だからペリカンを悪者に描きつつも、ペリカンにはペリカンなりの事情と生きる必要や苦労があったと描いてるのは、「生き物の業」みたいなものを感じました。

全体として、
辛いことがあっても出会いを大事にし、
青鷺のような嘘ばかり言うよう人に会っても毅然と立ち向かい、そんな人でも嘘ばかりじゃない人間臭いところの良さもあるから、必要あれば協力もして、
そうして「友達」にもなって、次の世代を作ってほしいのかなと、
最後に青鷺と友達になりながら別れ、同じ塔の記憶を共有する共闘した仲間とも別れながら自分の道を歩み始める眞人の姿から、
そんなことを感じながら終演を迎えました。



観終わった後の走り書きなのでまとまりがないですが、こんな感じですかね。
今回がそれこそ「サギ」でなく本当に最後の遺作になるのなら笑、
観られて本当に良かったです。
私は初回で大体自分の中では腑に落ちたので2回目観に行く予定はないですが、どこかでまた見直せたら良いかな。

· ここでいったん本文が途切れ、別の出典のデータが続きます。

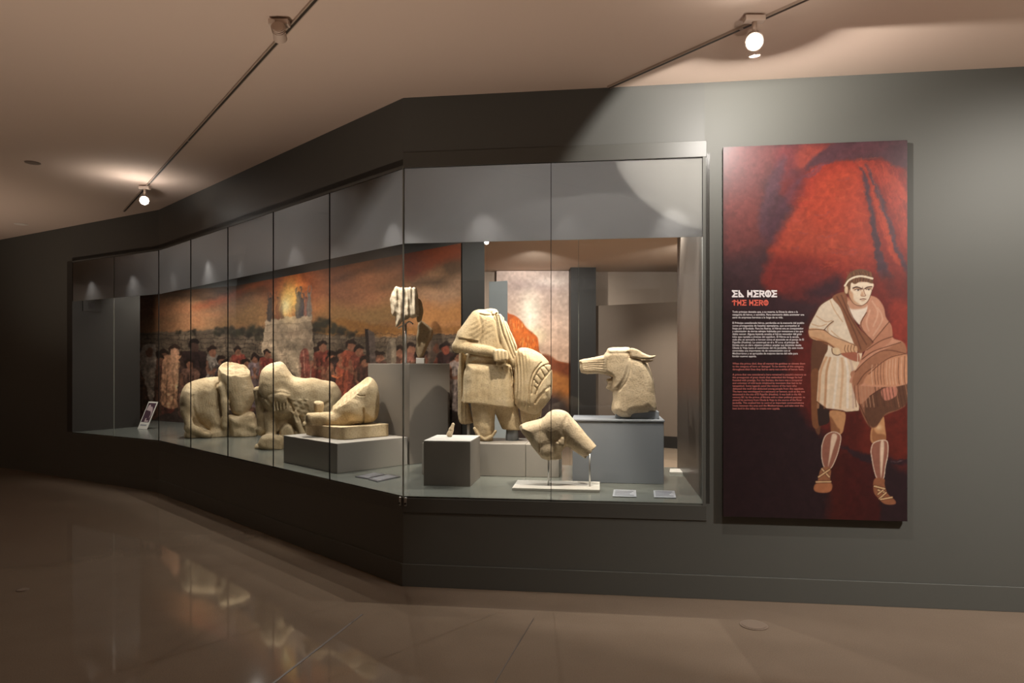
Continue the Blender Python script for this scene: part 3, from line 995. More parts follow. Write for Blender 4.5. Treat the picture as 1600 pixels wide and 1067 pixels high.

千と千尋のように異世界に迷い込み、紅の豚の飛空挺のような船の墓場の幻影を見て、こだまのようなワラワラに出会い、ヒミの火の強さでハウルを思い出し、ラピュタのようなパンを美味しく食べ壁に張り付き落ちかけて、確かに作品の総集編なのかな?と思う部分がたくさんありました。
あととにかく色んなお婆ちゃんを描ける宮崎駿の「お婆ちゃんの解像度の高さ」に感服です。背が曲がっている、曲がっていない、優しさのタイプも様々、ずる賢いお婆ちゃんもいるなど、最初のお婆ちゃん7人組のモゾモゾとした動きからずっとほぼ準主役だったのは良かった。世の子供はお婆ちゃんに支えられているのだ。

説教くさくない映画だったことは、
全体的に何かを批判する描写が少なく、
大叔父のスタンスも、後継を依頼しながらも断られて怒ることなく元の世界へ帰し、若い子達(眞人やヒミ)を暖かく見守るようであったことからも観て取れました。
宮崎駿監督のスタンスは、今はこう変わったのかなとも感じたことが、新鮮で観て良かったポイントの一つですね。

私は眞人でもヒミでもなくセキセイインコの一話かもしれないけど、
できれば記憶の一つとして、ジブリ作品の大切な部分を胸に、自分なりの石を積み上げていきたいもんだなと思いました。
自分は石を何個詰めるかな〜〜
できれば後継も、いると嬉しいですね。